_Instruction:_
Output exactly the lines from the first one down to the line containing "for v in o.data.vertices: v.co", inclusive.
* BEGIN Dataset excerpt *
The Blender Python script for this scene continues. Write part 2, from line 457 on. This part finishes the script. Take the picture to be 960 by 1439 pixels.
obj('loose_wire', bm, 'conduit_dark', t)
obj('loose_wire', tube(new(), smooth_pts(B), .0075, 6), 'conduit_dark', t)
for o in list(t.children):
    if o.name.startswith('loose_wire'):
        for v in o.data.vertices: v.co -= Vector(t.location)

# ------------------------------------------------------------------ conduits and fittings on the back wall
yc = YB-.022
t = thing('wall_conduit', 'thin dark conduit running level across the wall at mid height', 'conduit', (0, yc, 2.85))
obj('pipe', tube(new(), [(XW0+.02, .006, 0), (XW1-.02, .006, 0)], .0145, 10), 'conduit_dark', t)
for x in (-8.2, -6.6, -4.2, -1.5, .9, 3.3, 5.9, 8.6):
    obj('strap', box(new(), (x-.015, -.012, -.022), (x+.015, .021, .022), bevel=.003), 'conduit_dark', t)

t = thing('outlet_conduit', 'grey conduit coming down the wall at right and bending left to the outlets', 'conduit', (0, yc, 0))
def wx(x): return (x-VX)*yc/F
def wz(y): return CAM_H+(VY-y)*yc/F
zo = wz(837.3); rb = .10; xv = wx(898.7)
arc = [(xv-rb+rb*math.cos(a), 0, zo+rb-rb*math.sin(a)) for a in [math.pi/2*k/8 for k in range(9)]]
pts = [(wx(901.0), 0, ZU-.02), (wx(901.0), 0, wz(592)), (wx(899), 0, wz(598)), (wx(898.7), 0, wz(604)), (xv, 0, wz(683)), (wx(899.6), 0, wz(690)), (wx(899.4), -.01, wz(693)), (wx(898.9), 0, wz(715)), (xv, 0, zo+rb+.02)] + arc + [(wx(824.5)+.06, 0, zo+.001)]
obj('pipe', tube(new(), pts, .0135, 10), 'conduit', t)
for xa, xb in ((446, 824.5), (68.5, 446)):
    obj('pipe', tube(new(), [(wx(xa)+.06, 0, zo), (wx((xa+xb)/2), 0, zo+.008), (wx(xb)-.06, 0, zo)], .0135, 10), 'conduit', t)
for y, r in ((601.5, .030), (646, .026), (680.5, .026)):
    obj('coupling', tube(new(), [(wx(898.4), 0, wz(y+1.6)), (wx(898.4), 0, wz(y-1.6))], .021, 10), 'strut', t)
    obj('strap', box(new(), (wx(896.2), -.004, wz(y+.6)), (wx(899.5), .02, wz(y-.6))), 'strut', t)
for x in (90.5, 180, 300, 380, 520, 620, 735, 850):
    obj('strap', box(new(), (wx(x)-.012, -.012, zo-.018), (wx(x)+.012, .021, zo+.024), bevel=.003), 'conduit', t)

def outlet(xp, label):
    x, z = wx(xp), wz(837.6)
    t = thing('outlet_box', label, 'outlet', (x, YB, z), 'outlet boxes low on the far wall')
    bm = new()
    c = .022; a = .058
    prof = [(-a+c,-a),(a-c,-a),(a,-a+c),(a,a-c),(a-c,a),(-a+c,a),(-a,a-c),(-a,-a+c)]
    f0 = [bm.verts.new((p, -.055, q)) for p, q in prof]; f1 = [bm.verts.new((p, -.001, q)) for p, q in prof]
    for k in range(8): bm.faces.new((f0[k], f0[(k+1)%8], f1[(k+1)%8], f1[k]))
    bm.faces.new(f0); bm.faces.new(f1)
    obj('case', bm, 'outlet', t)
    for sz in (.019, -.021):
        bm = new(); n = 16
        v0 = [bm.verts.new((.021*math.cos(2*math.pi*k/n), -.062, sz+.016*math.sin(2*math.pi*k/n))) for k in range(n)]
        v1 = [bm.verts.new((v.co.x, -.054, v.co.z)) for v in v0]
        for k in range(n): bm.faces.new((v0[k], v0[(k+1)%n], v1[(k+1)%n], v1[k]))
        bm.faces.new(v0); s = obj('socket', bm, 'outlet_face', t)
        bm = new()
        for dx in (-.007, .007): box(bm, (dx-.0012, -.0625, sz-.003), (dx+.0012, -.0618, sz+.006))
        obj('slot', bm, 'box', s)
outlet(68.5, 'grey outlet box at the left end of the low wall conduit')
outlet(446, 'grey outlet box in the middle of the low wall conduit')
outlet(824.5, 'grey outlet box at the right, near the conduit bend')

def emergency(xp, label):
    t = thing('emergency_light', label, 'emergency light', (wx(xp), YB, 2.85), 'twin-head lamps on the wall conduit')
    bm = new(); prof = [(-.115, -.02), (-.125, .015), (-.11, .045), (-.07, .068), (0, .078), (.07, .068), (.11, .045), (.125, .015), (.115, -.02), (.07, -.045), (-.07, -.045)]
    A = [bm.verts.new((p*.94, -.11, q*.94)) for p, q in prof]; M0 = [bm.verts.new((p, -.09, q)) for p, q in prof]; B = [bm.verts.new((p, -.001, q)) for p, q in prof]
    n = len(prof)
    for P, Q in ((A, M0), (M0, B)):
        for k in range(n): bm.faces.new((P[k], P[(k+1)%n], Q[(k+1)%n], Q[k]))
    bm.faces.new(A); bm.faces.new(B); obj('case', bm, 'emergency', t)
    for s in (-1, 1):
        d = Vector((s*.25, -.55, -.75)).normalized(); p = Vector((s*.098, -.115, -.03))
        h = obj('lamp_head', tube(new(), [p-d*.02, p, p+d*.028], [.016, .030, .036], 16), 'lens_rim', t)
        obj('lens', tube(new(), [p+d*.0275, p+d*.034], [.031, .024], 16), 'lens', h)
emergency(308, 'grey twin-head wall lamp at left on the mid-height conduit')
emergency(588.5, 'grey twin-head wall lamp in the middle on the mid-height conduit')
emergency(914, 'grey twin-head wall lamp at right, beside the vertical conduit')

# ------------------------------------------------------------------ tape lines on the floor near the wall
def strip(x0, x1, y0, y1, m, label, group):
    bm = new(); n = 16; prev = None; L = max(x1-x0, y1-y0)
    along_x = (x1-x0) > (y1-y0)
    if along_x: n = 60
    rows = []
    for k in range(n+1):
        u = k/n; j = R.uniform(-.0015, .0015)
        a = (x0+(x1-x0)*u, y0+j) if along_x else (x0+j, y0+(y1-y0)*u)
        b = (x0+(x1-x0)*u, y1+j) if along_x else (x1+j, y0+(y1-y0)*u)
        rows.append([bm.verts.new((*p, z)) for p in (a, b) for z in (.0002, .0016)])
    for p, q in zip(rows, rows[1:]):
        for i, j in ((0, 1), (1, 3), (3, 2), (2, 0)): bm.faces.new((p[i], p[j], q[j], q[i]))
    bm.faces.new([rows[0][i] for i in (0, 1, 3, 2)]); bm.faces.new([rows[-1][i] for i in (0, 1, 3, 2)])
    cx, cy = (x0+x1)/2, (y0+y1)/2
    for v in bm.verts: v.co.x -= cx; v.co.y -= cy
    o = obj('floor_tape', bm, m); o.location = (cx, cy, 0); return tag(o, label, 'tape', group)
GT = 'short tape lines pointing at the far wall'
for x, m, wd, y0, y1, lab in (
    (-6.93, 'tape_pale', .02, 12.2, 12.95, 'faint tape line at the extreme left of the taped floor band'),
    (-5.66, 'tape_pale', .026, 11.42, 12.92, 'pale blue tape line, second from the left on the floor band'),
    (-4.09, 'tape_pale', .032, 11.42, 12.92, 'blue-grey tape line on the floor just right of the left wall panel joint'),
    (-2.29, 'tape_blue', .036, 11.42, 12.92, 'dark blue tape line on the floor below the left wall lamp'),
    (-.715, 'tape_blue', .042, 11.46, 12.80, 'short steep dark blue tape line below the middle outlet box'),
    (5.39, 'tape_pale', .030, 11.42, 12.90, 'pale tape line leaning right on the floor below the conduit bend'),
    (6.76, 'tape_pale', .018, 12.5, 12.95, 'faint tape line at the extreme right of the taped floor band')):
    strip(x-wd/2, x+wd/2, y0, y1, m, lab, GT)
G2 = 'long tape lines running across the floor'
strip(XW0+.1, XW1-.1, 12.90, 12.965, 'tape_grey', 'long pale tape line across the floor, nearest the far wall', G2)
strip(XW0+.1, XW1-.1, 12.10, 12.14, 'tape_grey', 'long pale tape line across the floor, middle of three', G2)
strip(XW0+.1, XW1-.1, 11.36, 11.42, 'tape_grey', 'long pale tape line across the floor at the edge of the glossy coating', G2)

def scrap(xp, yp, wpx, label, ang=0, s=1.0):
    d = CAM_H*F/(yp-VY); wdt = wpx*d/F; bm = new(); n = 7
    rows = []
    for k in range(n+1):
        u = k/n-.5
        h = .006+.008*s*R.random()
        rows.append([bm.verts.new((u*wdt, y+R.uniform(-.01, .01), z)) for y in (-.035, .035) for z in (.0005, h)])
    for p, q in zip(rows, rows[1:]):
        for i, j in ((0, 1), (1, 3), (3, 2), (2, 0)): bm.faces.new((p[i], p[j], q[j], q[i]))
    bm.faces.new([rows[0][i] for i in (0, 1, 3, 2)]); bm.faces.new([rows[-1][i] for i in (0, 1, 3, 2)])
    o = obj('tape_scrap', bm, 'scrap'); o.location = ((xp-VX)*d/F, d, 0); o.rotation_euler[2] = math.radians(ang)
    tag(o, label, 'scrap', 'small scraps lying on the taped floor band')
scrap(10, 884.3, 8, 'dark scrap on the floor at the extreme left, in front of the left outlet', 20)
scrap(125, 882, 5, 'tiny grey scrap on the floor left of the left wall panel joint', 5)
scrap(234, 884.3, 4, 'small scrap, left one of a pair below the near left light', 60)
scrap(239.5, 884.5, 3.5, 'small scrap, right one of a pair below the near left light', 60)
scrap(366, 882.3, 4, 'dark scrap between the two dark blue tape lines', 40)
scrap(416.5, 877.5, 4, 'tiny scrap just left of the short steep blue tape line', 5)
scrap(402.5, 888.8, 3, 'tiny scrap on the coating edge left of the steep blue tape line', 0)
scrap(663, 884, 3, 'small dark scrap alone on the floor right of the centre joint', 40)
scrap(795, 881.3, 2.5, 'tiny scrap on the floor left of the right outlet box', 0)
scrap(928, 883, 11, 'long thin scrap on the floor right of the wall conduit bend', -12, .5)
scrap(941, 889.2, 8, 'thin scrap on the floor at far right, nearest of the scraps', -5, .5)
* END Dataset excerpt *
_Output:_
The Blender Python script for this scene continues. Write part 2, from line 457 on. This part finishes the script. Take the picture to be 960 by 1439 pixels.
obj('loose_wire', bm, 'conduit_dark', t)
obj('loose_wire', tube(new(), smooth_pts(B), .0075, 6), 'conduit_dark', t)
for o in list(t.children):
    if o.name.startswith('loose_wire'):
        for v in o.data.vertices: v.co -= Vector(t.location)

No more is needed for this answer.